Klein’s book, which appeared before the latest meltdown, is compelling. She does not argue that the “neos–-the neoliberals and neoconservatives in tandem--create every crisis. But they are ready to impose preconceived policies each time one arises, as the drumbeat on Fox News and CNBC financial 'reporting' reveals. As Friedman himself said, revealing neoliberalism to be a politico-economic doctrine from the start, 'only a crisis produces real change...That I believe is our basic function: to develop alternatives to existing policies, to keep them alive..until the politically impossible become politically inevitable.” (quoted in Klein, p. 140) The shock doctrine was enacted again after 9/11: the attack by Al Qaeda was used by Bush and Cheney to launch a reckless, destructive war against Iraq the neocons had wanted all along.
If I were to criticize Klein, it would be to suggest that she underplays how a significant minority of the populace is primed by existential temperament and/or economic position to embrace this double-barreled strategy.
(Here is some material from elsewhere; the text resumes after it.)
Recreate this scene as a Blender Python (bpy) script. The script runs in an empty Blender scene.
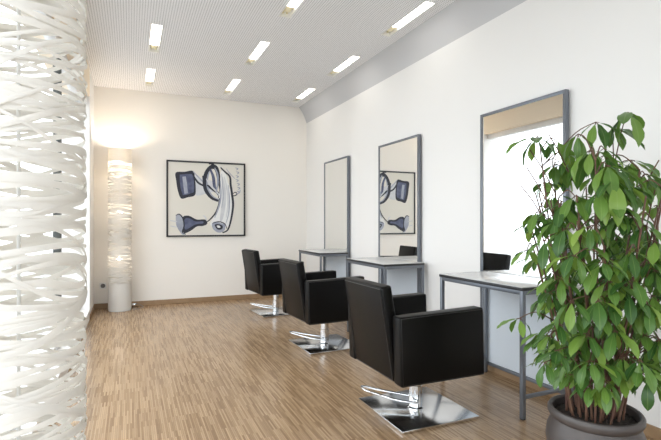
import bpy, bmesh, math, random
from mathutils import Vector, Matrix
random.seed(7)
sc = bpy.context.scene
COL = sc.collection
PI = math.pi
CA, SA = math.cos(math.radians(23.43)), math.sin(math.radians(23.43))
CAMH, FPX = 1.15, 462.0
WX, BY, LX, FY, CZ, WT = 2.56, 6.86, -0.44, -2.4, 2.95, 2.71   # right wall, back wall, left wall, front wall, ceiling, right wall top

# ------------------------------------------------------------------ materials
def nodes(name):
    m = bpy.data.materials.new(name); m.use_nodes = True
    nt = m.node_tree
    return m, nt, nt.nodes['Principled BSDF']
def mat(name, col, rough=.5, metal=0., spec=.5, coat=0., bump=None, var=None):
    m, nt, b = nodes(name)
    b.inputs['Base Color'].default_value = (*col, 1)
    b.inputs['Roughness'].default_value = rough
    b.inputs['Metallic'].default_value = metal
    b.inputs['Specular IOR Level'].default_value = spec
    b.inputs['Coat Weight'].default_value = coat
    tc = nt.nodes.new('ShaderNodeTexCoord')
    if bump:
        n = nt.nodes.new('ShaderNodeTexNoise'); n.inputs['Scale'].default_value = bump[0]; n.inputs['Detail'].default_value = 4
        nt.links.new(tc.outputs['Object'], n.inputs['Vector'])
        bp = nt.nodes.new('ShaderNodeBump'); bp.inputs['Strength'].default_value = bump[1]; bp.inputs['Distance'].default_value = bump[2]
        nt.links.new(n.outputs['Fac'], bp.inputs['Height']); nt.links.new(bp.outputs['Normal'], b.inputs['Normal'])
    if var:
        n = nt.nodes.new('ShaderNodeTexNoise'); n.inputs['Scale'].default_value = var[0]; n.inputs['Detail'].default_value = 5
        nt.links.new(tc.outputs['Object'], n.inputs['Vector'])
        r = nt.nodes.new('ShaderNodeValToRGB')
        r.color_ramp.elements[0].position = .3; r.color_ramp.elements[1].position = .7
        r.color_ramp.elements[0].color = (*col, 1); r.color_ramp.elements[1].color = (*var[1], 1)
        nt.links.new(n.outputs['Fac'], r.inputs['Fac']); nt.links.new(r.outputs['Color'], b.inputs['Base Color'])
    return m
def emis(name, col, s):
    m, nt, b = nodes(name)
    b.inputs['Base Color'].default_value = (*col, 1)
    b.inputs['Emission Color'].default_value = (*col, 1)
    b.inputs['Emission Strength'].default_value = s
    return m
def mth(nt, op, a, b=None):
    n = nt.nodes.new('ShaderNodeMath'); n.operation = op
    for i, v in enumerate((a, b)):
        if v is None: continue
        if isinstance(v, (int, float)): n.inputs[i].default_value = v
        else: nt.links.new(v, n.inputs[i])
    return n.outputs[0]

M = {}
M['wall'] = mat('white_plaster', (.86, .845, .82), .75, spec=.25, bump=(60, .05, .002))
M['wall_back'] = mat('warm_white_plaster', (.90, .86, .80), .75, spec=.25, bump=(60, .05, .002))
M['beige'] = mat('beige_plaster', (.88, .77, .62), .8, spec=.2)
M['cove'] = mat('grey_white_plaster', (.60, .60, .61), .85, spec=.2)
M['leather'] = mat('black_leather', (.0025, .0022, .002), .40, spec=.2, bump=(260, .12, .001))
M['leather_seam'] = mat('black_leather_piping', (.02, .018, .017), .4)
M['chrome'] = mat('polished_chrome', (.78, .79, .80), .08, 1.)
M['plate'] = mat('brushed_steel', (.74, .745, .75), .17, 1., bump=(30, .03, .001))
M['steel'] = mat('grey_painted_steel', (.175, .19, .215), .38, .5)
M['edge'] = mat('black_laminate_edge', (.02, .02, .022), .4)
M['ttop'] = mat('light_grey_laminate', (.60, .60, .59), .26, spec=.5, coat=.2)
M['mirror'] = mat('mirror_silver', (.93, .94, .935), .0, 1.)
M['panel'] = mat('bluish_white_lacquer', (.70, .76, .82), .45)
M['frame_black'] = mat('black_picture_frame', (.015, .015, .018), .4)
M['canvas'] = mat('cream_canvas', (.74, .71, .64), .8, bump=(300, .2, .001))
M['ink'] = mat('paint_black', (.02, .022, .035), .6)
M['navy'] = mat('paint_navy', (.05, .06, .12), .6, var=(14, (.12, .135, .22)))
M['slate'] = mat('paint_slate', (.28, .30, .38), .6, var=(9, (.42, .44, .50)))
M['pale'] = mat('paint_pale', (.55, .56, .59), .6, var=(7, (.68, .68, .69)))
M['pwhite'] = mat('paint_white', (.80, .80, .79), .6)
M['skirt'] = mat('oak_skirting', (.30, .185, .095), .5, var=(12, (.36, .235, .13)))
M['winwhite'] = mat('white_window_frame', (.8, .8, .8), .4)
M['mull'] = mat('dark_window_post', (.07, .075, .07), .5)
M['plastic'] = mat('white_plastic', (.8, .8, .78), .35)
M['cord'] = mat('grey_cord', (.22, .21, .2), .4)
M['cream'] = mat('cream_lamp_socket', (.95, .86, .58), .4)
M['housing'] = mat('fixture_housing', (.85, .84, .80), .3)
M['tube'] = emis('fluorescent_diffuser', (1, .97, .92), 4.5)
M['bulb'] = emis('warm_bulb', (1, .88, .74), 13.0)
M['bulb_top'] = emis('bright_warm_bulb', (1, .86, .70), 170.0)
M['pot'] = mat('dark_glazed_clay', (.055, .045, .042), .42, spec=.5, var=(9, (.085, .072, .066)), bump=(25, .15, .004))
M['soil'] = mat('bark_mulch', (.018, .013, .01), .95, bump=(70, 1., .02), var=(60, (.05, .037, .03)))
M['cane'] = mat('red_brown_cane', (.085, .035, .025), .55, var=(20, (.16, .085, .05)))
M['petiole'] = mat('green_brown_petiole', (.10, .13, .035), .5)
M['ground'] = mat('pale_paving', (.42, .42, .41), .9)

# parquet floor: narrow oak lamellae running along the room
m, nt, b = nodes('industrial_oak_parquet'); M['floor'] = m
tc = nt.nodes.new('ShaderNodeTexCoord')
mp = nt.nodes.new('ShaderNodeMapping'); mp.inputs['Rotation'].default_value = (0, 0, PI/2)
nt.links.new(tc.outputs['Object'], mp.inputs['Vector'])
def brick(c1, c2, w, h, off, mortar=.0006):
    br = nt.nodes.new('ShaderNodeTexBrick')
    nt.links.new(mp.outputs['Vector'], br.inputs['Vector'])
    br.inputs['Scale'].default_value = 1
    br.inputs['Color1'].default_value = (*c1, 1); br.inputs['Color2'].default_value = (*c2, 1)
    br.inputs['Mortar'].default_value = (.18, .11, .06, 1)
    br.inputs['Mortar Size'].default_value = mortar; br.inputs['Mortar Smooth'].default_value = .3
    br.inputs['Bias'].default_value = 0
    br.inputs['Brick Width'].default_value = w; br.inputs['Row Height'].default_value = h
    br.offset = off; br.offset_frequency = 2
    return br
b1 = brick((.265, .163, .085), (.50, .342, .200), .20, .0095, .37)
b2 = brick((.86, .84, .82), (1.05, 1.04, 1.02), .32, .16, .5, .0)
mx = nt.nodes.new('ShaderNodeMix'); mx.data_type = 'RGBA'; mx.blend_type = 'MULTIPLY'; mx.inputs[0].default_value = .55
nt.links.new(b1.outputs['Color'], mx.inputs[6]); nt.links.new(b2.outputs['Color'], mx.inputs[7])
nz = nt.nodes.new('ShaderNodeTexNoise'); nz.inputs['Scale'].default_value = 1.2; nz.inputs['Detail'].default_value = 3
nt.links.new(tc.outputs['Object'], nz.inputs['Vector'])
rr = nt.nodes.new('ShaderNodeMapRange'); rr.inputs['To Min'].default_value = .20; rr.inputs['To Max'].default_value = .30
nt.links.new(nz.outputs['Fac'], rr.inputs['Value']); nt.links.new(rr.outputs['Result'], b.inputs['Roughness'])
nt.links.new(mx.outputs[2], b.inputs['Base Color'])
b.inputs['Specular IOR Level'].default_value = .5
bp = nt.nodes.new('ShaderNodeBump'); bp.inputs['Strength'].default_value = .12; bp.inputs['Distance'].default_value = .001
nt.links.new(b1.outputs['Fac'], bp.inputs['Height']); bp.invert = True
nt.links.new(bp.outputs['Normal'], b.inputs['Normal'])

# perforated ceiling board
m, nt, b = nodes('perforated_ceiling_board'); M['ceil'] = m
tc = nt.nodes.new('ShaderNodeTexCoord'); sp = nt.nodes.new('ShaderNodeSeparateXYZ')
nt.links.new(tc.outputs['Object'], sp.inputs[0])
def cell(o):
    return mth(nt, 'POWER', mth(nt, 'SUBTRACT', mth(nt, 'FRACT', mth(nt, 'DIVIDE', o, .021)), .5), 2.0)
d = mth(nt, 'ADD', cell(sp.outputs[0]), cell(sp.outputs[1]))
hole = mth(nt, 'LESS_THAN', d, .25**2)
mx = nt.nodes.new('ShaderNodeMix'); mx.data_type = 'RGBA'
mx.inputs[6].default_value = (.90, .90, .91, 1); mx.inputs[7].default_value = (.46, .46, .465, 1)
nt.links.new(hole, mx.inputs[0]); nt.links.new(mx.outputs[2], b.inputs['Base Color'])
b.inputs['Roughness'].default_value = .85; b.inputs['Specular IOR Level'].default_value = .2

# thin window glass
m, nt, b = nodes('window_glass'); M['glass'] = m
tr = nt.nodes.new('ShaderNodeBsdfTransparent'); gl = nt.nodes.new('ShaderNodeBsdfGlossy'); gl.inputs['Roughness'].default_value = 0
ms = nt.nodes.new('ShaderNodeMixShader'); ms.inputs[0].default_value = .06
nt.links.new(tr.outputs[0], ms.inputs[1]); nt.links.new(gl.outputs[0], ms.inputs[2])
nt.links.new(ms.outputs[0], nt.nodes['Material Output'].inputs['Surface'])

# paper-like lamp fibre: diffuse + translucent
m, nt, b = nodes('white_lamp_fibre'); M['fibre'] = m
df = nt.nodes.new('ShaderNodeBsdfDiffuse'); df.inputs['Color'].default_value = (.80, .775, .73, 1)
tl = nt.nodes.new('ShaderNodeBsdfTranslucent'); tl.inputs['Color'].default_value = (.85, .78, .66, 1)
ms = nt.nodes.new('ShaderNodeMixShader'); ms.inputs[0].default_value = .16
nt.links.new(df.outputs[0], ms.inputs[1]); nt.links.new(tl.outputs[0], ms.inputs[2])
nt.links.new(ms.outputs[0], nt.nodes['Material Output'].inputs['Surface'])

# leaf: green varies per leaflet, lighter midrib, slightly translucent
m, nt, b = nodes('glossy_green_leaf'); M['leaf'] = m
ge = nt.nodes.new('ShaderNodeNewGeometry')
rp = nt.nodes.new('ShaderNodeValToRGB'); cr = rp.color_ramp
cr.elements[0].position = 0; cr.elements[0].color = (.040, .115, .022, 1)
cr.elements[1].position = 1; cr.elements[1].color = (.25, .38, .065, 1)
e = cr.elements.new(.45); e.color = (.095, .205, .036, 1)
e = cr.elements.new(.8); e.color = (.17, .30, .05, 1)
nt.links.new(ge.outputs['Random Per Island'], rp.inputs['Fac'])
uv = nt.nodes.new('ShaderNodeUVMap'); su = nt.nodes.new('ShaderNodeSeparateXYZ'); nt.links.new(uv.outputs[0], su.inputs[0])
rib = mth(nt, 'LESS_THAN', mth(nt, 'ABSOLUTE', mth(nt, 'SUBTRACT', su.outputs[1], .5)), .035)
mx = nt.nodes.new('ShaderNodeMix'); mx.data_type = 'RGBA'; mx.inputs[7].default_value = (.26, .38, .11, 1)
nt.links.new(mth(nt, 'MULTIPLY', rib, .35), mx.inputs[0]); nt.links.new(rp.outputs['Color'], mx.inputs[6])
nt.links.new(mx.outputs[2], b.inputs['Base Color'])
b.inputs['Roughness'].default_value = .34; b.inputs['Specular IOR Level'].default_value = .5
tl = nt.nodes.new('ShaderNodeBsdfTranslucent'); nt.links.new(mx.outputs[2], tl.inputs['Color'])
ms = nt.nodes.new('ShaderNodeMixShader'); ms.inputs[0].default_value = .25
nt.links.new(b.outputs[0], ms.inputs[1]); nt.links.new(tl.outputs[0], ms.inputs[2])
nt.links.new(ms.outputs[0], nt.nodes['Material Output'].inputs['Surface'])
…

A large section of affluent and aspirational consumers, feeling entitled to cheap oil, two or more houses, SUV’s, and yearly bonuses, are primed to neglect the dangers of oil dependence, to accept destructive military policies, and to embrace market deregulation to inflate housing values and investment portfolios. A section of white blue-collar workers, offended by minority movements that ignored their grievances for too long, are attracted to the utopian promises of this constellation. Many on the right edge of evangelism, joined by some Catholics, act as if God himself is a protector of market adventurism. If they need support for such a strange idea, they can appeal to George Gilder’s 1981 book, Wealth and Poverty. That book helped to spur the unholy alliance between neoliberalism and evangelism I call the evangelical-capitalist resonance machine
Here is a question that deserves more attention on the democratic left:  Why are so many constituencies eager to reinstate the neoliberal myth so soon after each new disaster discloses its utopian character and destructive tendencies? There was the 1970's reinstatement only a few decades after the Great Depression and fascist responses to that crisis in several countries had seemingly taught (nearly) everyone how disastrous such a utopian vision can be. And it has now occurred again, this time only a few months after the last meltdown.
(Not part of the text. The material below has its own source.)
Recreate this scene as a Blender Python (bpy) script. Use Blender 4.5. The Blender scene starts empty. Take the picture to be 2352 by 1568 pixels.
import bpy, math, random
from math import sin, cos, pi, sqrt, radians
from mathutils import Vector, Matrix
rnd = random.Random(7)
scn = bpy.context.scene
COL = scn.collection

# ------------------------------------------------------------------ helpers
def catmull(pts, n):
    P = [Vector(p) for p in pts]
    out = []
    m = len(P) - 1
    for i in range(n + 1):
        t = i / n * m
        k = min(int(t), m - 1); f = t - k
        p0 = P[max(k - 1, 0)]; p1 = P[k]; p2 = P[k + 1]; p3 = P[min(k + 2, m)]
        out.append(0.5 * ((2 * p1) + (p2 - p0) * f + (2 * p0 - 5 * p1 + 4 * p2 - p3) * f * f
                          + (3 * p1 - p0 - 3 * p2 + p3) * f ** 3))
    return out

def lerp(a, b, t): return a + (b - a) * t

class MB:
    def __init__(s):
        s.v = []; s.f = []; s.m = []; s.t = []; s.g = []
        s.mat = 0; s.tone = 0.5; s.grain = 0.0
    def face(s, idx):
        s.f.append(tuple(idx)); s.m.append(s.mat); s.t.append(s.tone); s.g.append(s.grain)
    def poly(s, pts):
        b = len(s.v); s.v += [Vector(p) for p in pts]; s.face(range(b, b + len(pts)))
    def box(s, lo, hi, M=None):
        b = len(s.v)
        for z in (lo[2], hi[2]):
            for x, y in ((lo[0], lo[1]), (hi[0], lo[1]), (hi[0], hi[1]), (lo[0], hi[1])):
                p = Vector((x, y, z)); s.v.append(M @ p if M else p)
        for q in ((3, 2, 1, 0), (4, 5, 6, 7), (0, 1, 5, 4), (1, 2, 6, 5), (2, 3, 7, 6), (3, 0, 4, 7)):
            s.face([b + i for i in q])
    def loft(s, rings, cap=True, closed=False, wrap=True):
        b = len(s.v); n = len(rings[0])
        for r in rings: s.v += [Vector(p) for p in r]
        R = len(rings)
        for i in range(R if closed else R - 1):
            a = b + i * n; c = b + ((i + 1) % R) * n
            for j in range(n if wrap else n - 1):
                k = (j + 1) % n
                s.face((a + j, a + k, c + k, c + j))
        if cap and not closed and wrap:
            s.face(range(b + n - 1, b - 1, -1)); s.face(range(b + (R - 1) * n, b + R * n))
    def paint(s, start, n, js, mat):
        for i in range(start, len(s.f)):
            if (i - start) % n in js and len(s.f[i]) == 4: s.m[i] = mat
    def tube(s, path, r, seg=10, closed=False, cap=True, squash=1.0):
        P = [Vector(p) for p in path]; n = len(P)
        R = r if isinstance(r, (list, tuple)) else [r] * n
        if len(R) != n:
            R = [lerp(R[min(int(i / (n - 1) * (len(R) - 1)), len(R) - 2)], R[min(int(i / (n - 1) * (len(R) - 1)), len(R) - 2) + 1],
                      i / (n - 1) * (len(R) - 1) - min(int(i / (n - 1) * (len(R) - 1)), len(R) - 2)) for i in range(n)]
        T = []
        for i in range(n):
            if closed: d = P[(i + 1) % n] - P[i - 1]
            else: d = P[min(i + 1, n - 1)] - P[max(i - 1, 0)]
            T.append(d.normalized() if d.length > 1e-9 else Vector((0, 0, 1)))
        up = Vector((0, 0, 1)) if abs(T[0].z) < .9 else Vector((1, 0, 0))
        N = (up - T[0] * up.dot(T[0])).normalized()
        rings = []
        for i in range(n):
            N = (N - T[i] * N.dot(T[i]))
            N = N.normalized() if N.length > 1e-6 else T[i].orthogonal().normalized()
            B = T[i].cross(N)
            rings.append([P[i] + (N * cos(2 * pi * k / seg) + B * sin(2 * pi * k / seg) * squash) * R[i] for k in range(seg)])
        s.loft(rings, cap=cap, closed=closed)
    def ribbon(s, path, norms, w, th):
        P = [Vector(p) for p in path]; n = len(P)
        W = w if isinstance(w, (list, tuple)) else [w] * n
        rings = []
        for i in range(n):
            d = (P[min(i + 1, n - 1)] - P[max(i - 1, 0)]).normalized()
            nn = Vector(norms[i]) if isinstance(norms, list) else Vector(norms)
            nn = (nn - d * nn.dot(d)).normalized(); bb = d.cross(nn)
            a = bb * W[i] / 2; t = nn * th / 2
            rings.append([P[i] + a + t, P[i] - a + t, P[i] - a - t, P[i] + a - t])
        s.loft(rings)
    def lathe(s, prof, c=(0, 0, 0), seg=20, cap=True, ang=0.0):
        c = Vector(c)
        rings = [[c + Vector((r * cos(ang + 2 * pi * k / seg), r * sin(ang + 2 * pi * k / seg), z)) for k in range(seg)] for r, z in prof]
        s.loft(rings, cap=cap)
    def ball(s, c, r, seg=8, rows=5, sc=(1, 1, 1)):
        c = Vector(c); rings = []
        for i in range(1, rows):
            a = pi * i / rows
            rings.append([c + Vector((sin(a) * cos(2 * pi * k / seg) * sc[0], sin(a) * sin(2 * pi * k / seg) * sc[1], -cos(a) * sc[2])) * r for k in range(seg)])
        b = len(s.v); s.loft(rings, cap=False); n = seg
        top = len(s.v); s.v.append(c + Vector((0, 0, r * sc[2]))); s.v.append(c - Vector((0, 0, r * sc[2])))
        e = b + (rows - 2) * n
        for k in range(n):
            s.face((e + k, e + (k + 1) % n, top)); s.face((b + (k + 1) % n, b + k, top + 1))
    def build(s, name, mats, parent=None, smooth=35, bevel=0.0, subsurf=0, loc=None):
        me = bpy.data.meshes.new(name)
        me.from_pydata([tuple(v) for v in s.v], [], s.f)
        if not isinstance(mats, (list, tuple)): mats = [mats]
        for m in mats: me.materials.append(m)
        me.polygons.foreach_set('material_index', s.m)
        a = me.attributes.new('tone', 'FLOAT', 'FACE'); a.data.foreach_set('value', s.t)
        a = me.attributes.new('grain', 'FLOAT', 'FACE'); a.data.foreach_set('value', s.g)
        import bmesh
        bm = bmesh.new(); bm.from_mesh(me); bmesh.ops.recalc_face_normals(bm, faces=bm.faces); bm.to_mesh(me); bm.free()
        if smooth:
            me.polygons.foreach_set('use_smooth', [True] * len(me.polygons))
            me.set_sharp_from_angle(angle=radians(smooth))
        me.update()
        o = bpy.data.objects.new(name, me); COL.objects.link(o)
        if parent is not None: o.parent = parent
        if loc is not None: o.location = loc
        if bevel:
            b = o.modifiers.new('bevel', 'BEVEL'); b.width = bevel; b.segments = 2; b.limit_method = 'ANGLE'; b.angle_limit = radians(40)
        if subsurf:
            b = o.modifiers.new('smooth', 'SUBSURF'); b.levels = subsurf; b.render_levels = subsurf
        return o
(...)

We can see why Wall Street and corporate elites are so eager to forget. But why such dangerous forgetfulness among large sections of the populace?  Is it bound to a problematic conception of individual freedom through the acquisition of private fortune that requires the myth of an untrammeled market to sustain it? Is it tied to the quest by a large section of white working and middle class males to redeem their dignity in a tough economy by castigating minorities who would otherwise make additional claims upon them? Does it flow from a generalized American demand for special entitlement in the world in which those claims increasingly face resistance? Does it reflect failure on the Left to devise an ideal appropriate to the times after the demise of socialist models of productivism? Perhaps it reflects all of these, as they work back and forth on each other to varying degrees for different constituencies. 
Sure, The Wall Street Journal, Fox News and CNBC preach neoliberalism daily, playing up its aspirational side while obscuring its draconian disciplines. But that repetition, again, does not sufficiently explain the lure of the myth or the intensity of denials about its harsh disciplines and contributions to periodic crisis, unemployment, a crumbling infrastructure, debt, racial division, and climate change.
One thing seems certain. While the democratic left must expose the shock doctrine of Milton Friedman and his gang, we ourselves need more militant strategies to press “Independents” and “blue dog democrats” to rethink their priorities. And we also need to articulate an interim vision that speaks more sharply to the systemic risks and personal troubles of today. My sense is that one place to start is in the sphere of consumption, showing how the established infrastructure of consumption simultaneously renders it difficult for many to make ends meet, encourages unwise economic decisions, and endangers the planet. An infrastructure, for instance, may be organized either to demand the automobile or support mass transit, to demand oil and coal generated electricity or provide a grid that supports sustainable energy production, and to provide expensive hi-tech care out of the reach of many or support preventative health care. The latter in each case reduces the costs of consumption for low income consumers while supporting sustainability for future generations.
As you show people how apparently autonomous consumption decisions are channeled by the market and state sustained infrastructure in which they are set, it may be possible to pose changes to that infrastructure itself that speak to the issues of household cost and sustainability, Along the way it will be important to show how neoliberal policies, promising a reduction in the size of the state, actually produce powerful pressures to expand the state to maintain its own preconditions of existence without reducing pressures on household budgets. But that is a topic for another time.